Ser capaces de vivir realmente. Ese es nuestro objetivo a través de una inmersión inmediata en el presente del entrenamiento, un presente en el que el esfuerzo, la concentración, los valores profundos de hermandad y honor en los que se basan esta disciplinas, nos encajan perfectamente para «demostrarnos», ahora sí, que es posible vivir sin proyectarse hacia delante o hacia atrás. Que es mucho más importante el ahora que el mañana incierto. Que lo que ocurrió ayer no debería atormentar un presente en el que aquello ya no es más que un leve eco desaparecido.

Esta demostración debería ser la que respondiera a nuestras preguntas sobre la validez del sistema. Esta demostración diaria en el entrenamiento debería afilar nuestro sentido común tanto que pudiésemos cortar con él todos estos mensajes subliminales que intentan alienarnos para  crear una cultura de pensamiento homogéneo.

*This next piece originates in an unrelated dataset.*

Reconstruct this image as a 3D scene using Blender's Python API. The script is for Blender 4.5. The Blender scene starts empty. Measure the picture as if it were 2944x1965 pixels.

Pensar libremente comienza por fijar un punto real de partida para ese pensamiento. Actuar libremente depende de que ese pensamiento y nuestra acción reflejen, por si solos, la necesidad que tenemos de armonía con todo lo que nos rodea. Ese eje de reflexión nos podría acercar poco a poco a la orilla de nuestra búsqueda real, esa que no nos atrevemos a plantearnos debido al gran murmullo constante que nos han metido en la cabeza. Quizá sentir como ese murmullo va perdiendo su poder puede ser una verdadera demostración de que nuestros sistemas realmente funcionan.